Exactly as written, quote every line that follows, skipping the images.
******
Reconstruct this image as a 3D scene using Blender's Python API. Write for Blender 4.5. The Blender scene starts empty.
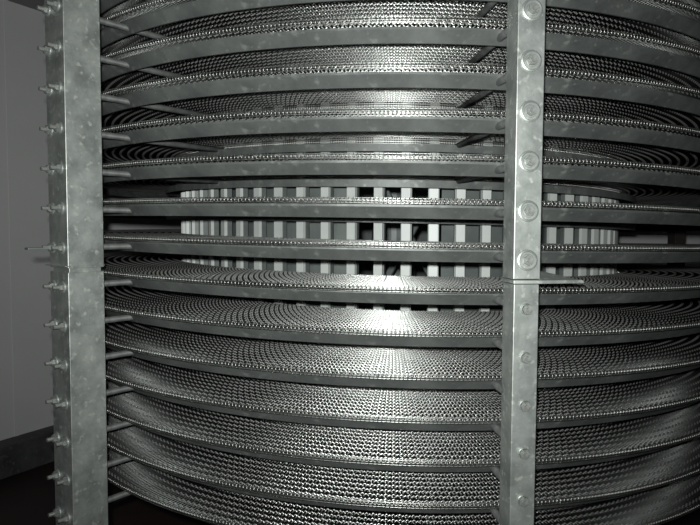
import bpy, math, random
from mathutils import Vector, Matrix
random.seed(7)
R2 = math.radians
C = bpy.context.scene.collection

# ------------------------------------------------------------------ camera, light, exposure
D = 3.0                       # camera to the spiral's axis
CAM_Z = 1.50
F_PX = 600.0
YAW, PITCH, ROLL = R2(4.17), R2(3.0), R2(0.25)
cam_d = bpy.data.cameras.new('camera'); cam = bpy.data.objects.new('camera', cam_d); C.objects.link(cam)
cam_d.sensor_width = 36.0; cam_d.lens = F_PX / 700.0 * 36.0; cam_d.clip_start = 0.05
CAM_M = (Matrix.Translation((0, -D, CAM_Z)) @ Matrix.Rotation(YAW, 4, 'Z') @
         Matrix.Rotation(math.pi/2 - PITCH, 4, 'X') @ Matrix.Rotation(ROLL, 4, 'Z'))
cam.matrix_world = CAM_M
bpy.context.scene.camera = cam

w = bpy.data.worlds.new('world'); bpy.context.scene.world = w; w.use_nodes = True
w.node_tree.nodes['Background'].inputs[0].default_value = (0.6, 0.7, 0.75, 1)
w.node_tree.nodes['Background'].inputs[1].default_value = 0.004

# the camera's own flash: a small lamp just above and left of the lens
fl_d = bpy.data.lights.new('camera_flash', 'SPOT'); fl = bpy.data.objects.new('camera_flash', fl_d); C.objects.link(fl)
fl_d.energy = 190; fl_d.color = (0.97, 1.0, 0.98)
fl_d.shadow_soft_size = 0.018; fl_d.spot_size = R2(105); fl_d.spot_blend = 1.0
fl.matrix_world = CAM_M @ Matrix.Translation((-0.03, 0.06, 0.03)) @ Matrix.Rotation(R2(6), 4, 'X')

vs = bpy.context.scene.view_settings
vs.view_transform = 'Standard'; vs.look = 'None'; vs.gamma = 1.0; vs.exposure = 0.0
vs.use_curve_mapping = False

# ------------------------------------------------------------------ materials
def new_mat(name):
    m = bpy.data.materials.new(name); m.use_nodes = True
    return m, m.node_tree, m.node_tree.nodes['Principled BSDF']

def mottled(name, c1, c2, scale=14, rough=0.5, metal=0.3, c3=None, bump=0.0, stretch=(1,1,1), spec=0.5):
    m, nt, b = new_mat(name)
    tc = nt.nodes.new('ShaderNodeTexCoord'); mp = nt.nodes.new('ShaderNodeMapping')
    mp.inputs['Scale'].default_value = stretch
    nt.links.new(tc.outputs['Object'], mp.inputs[0])
    n1 = nt.nodes.new('ShaderNodeTexNoise'); n1.inputs['Scale'].default_value = scale
    n1.inputs['Detail'].default_value = 7; n1.inputs['Roughness'].default_value = 0.65
    nt.links.new(mp.outputs[0], n1.inputs['Vector'])
    cr = nt.nodes.new('ShaderNodeValToRGB')
    cr.color_ramp.elements[0].position = 0.34; cr.color_ramp.elements[0].color = (*c1, 1)
    cr.color_ramp.elements[1].position = 0.66; cr.color_ramp.elements[1].color = (*c2, 1)
    nt.links.new(n1.outputs[0], cr.inputs[0])
    out = cr.outputs[0]
    if c3:
        n2 = nt.nodes.new('ShaderNodeTexNoise'); n2.inputs['Scale'].default_value = scale*4.2
        n2.inputs['Detail'].default_value = 4
        nt.links.new(mp.outputs[0], n2.inputs['Vector'])
        r2 = nt.nodes.new('ShaderNodeValToRGB')
        r2.color_ramp.elements[0].position = 0.58; r2.color_ramp.elements[0].color = (0,0,0,1)
        r2.color_ramp.elements[1].position = 0.70; r2.color_ramp.elements[1].color = (1,1,1,1)
        nt.links.new(n2.outputs[0], r2.inputs[0])
        mx = nt.nodes.new('ShaderNodeMixRGB'); mx.inputs[2].default_value = (*c3, 1)
        nt.links.new(r2.outputs[0], mx.inputs[0]); nt.links.new(out, mx.inputs[1])
        out = mx.outputs[0]
    nt.links.new(out, b.inputs['Base Color'])
    b.inputs['Roughness'].default_value = rough; b.inputs['Metallic'].default_value = metal
    b.inputs['Specular IOR Level'].default_value = spec
    if bump:
        bp = nt.nodes.new('ShaderNodeBump'); bp.inputs['Strength'].default_value = bump
        bp.inputs['Distance'].default_value = 0.004
        nt.links.new(n1.outputs[0], bp.inputs['Height']); nt.links.new(bp.outputs[0], b.inputs['Normal'])
    return m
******
Full response >>
Reconstruct this image as a 3D scene using Blender's Python API. Write for Blender 4.5. The Blender scene starts empty.
import bpy, math, random
from mathutils import Vector, Matrix
random.seed(7)
R2 = math.radians
C = bpy.context.scene.collection

# ------------------------------------------------------------------ camera, light, exposure
D = 3.0                       # camera to the spiral's axis
CAM_Z = 1.50
F_PX = 600.0
YAW, PITCH, ROLL = R2(4.17), R2(3.0), R2(0.25)
cam_d = bpy.data.cameras.new('camera'); cam = bpy.data.objects.new('camera', cam_d); C.objects.link(cam)
cam_d.sensor_width = 36.0; cam_d.lens = F_PX / 700.0 * 36.0; cam_d.clip_start = 0.05
CAM_M = (Matrix.Translation((0, -D, CAM_Z)) @ Matrix.Rotation(YAW, 4, 'Z') @
         Matrix.Rotation(math.pi/2 - PITCH, 4, 'X') @ Matrix.Rotation(ROLL, 4, 'Z'))
cam.matrix_world = CAM_M
bpy.context.scene.camera = cam

w = bpy.data.worlds.new('world'); bpy.context.scene.world = w; w.use_nodes = True
w.node_tree.nodes['Background'].inputs[0].default_value = (0.6, 0.7, 0.75, 1)
w.node_tree.nodes['Background'].inputs[1].default_value = 0.004

# the camera's own flash: a small lamp just above and left of the lens
fl_d = bpy.data.lights.new('camera_flash', 'SPOT'); fl = bpy.data.objects.new('camera_flash', fl_d); C.objects.link(fl)
fl_d.energy = 190; fl_d.color = (0.97, 1.0, 0.98)
fl_d.shadow_soft_size = 0.018; fl_d.spot_size = R2(105); fl_d.spot_blend = 1.0
fl.matrix_world = CAM_M @ Matrix.Translation((-0.03, 0.06, 0.03)) @ Matrix.Rotation(R2(6), 4, 'X')

vs = bpy.context.scene.view_settings
vs.view_transform = 'Standard'; vs.look = 'None'; vs.gamma = 1.0; vs.exposure = 0.0
vs.use_curve_mapping = False

# ------------------------------------------------------------------ materials
def new_mat(name):
    m = bpy.data.materials.new(name); m.use_nodes = True
    return m, m.node_tree, m.node_tree.nodes['Principled BSDF']

def mottled(name, c1, c2, scale=14, rough=0.5, metal=0.3, c3=None, bump=0.0, stretch=(1,1,1), spec=0.5):
    m, nt, b = new_mat(name)
    tc = nt.nodes.new('ShaderNodeTexCoord'); mp = nt.nodes.new('ShaderNodeMapping')
    mp.inputs['Scale'].default_value = stretch
    nt.links.new(tc.outputs['Object'], mp.inputs[0])
    n1 = nt.nodes.new('ShaderNodeTexNoise'); n1.inputs['Scale'].default_value = scale
    n1.inputs['Detail'].default_value = 7; n1.inputs['Roughness'].default_value = 0.65
    nt.links.new(mp.outputs[0], n1.inputs['Vector'])
    cr = nt.nodes.new('ShaderNodeValToRGB')
    cr.color_ramp.elements[0].position = 0.34; cr.color_ramp.elements[0].color = (*c1, 1)
    cr.color_ramp.elements[1].position = 0.66; cr.color_ramp.elements[1].color = (*c2, 1)
    nt.links.new(n1.outputs[0], cr.inputs[0])
    out = cr.outputs[0]
    if c3:
        n2 = nt.nodes.new('ShaderNodeTexNoise'); n2.inputs['Scale'].default_value = scale*4.2
        n2.inputs['Detail'].default_value = 4
        nt.links.new(mp.outputs[0], n2.inputs['Vector'])
        r2 = nt.nodes.new('ShaderNodeValToRGB')
        r2.color_ramp.elements[0].position = 0.58; r2.color_ramp.elements[0].color = (0,0,0,1)
        r2.color_ramp.elements[1].position = 0.70; r2.color_ramp.elements[1].color = (1,1,1,1)
        nt.links.new(n2.outputs[0], r2.inputs[0])
        mx = nt.nodes.new('ShaderNodeMixRGB'); mx.inputs[2].default_value = (*c3, 1)
        nt.links.new(r2.outputs[0], mx.inputs[0]); nt.links.new(out, mx.inputs[1])
        out = mx.outputs[0]
    nt.links.new(out, b.inputs['Base Color'])
    b.inputs['Roughness'].default_value = rough; b.inputs['Metallic'].default_value = metal
    b.inputs['Specular IOR Level'].default_value = spec
    if bump:
        bp = nt.nodes.new('ShaderNodeBump'); bp.inputs['Strength'].default_value = bump
        bp.inputs['Distance'].default_value = 0.004
        nt.links.new(n1.outputs[0], bp.inputs['Height']); nt.links.new(bp.outputs[0], b.inputs['Normal'])
    return m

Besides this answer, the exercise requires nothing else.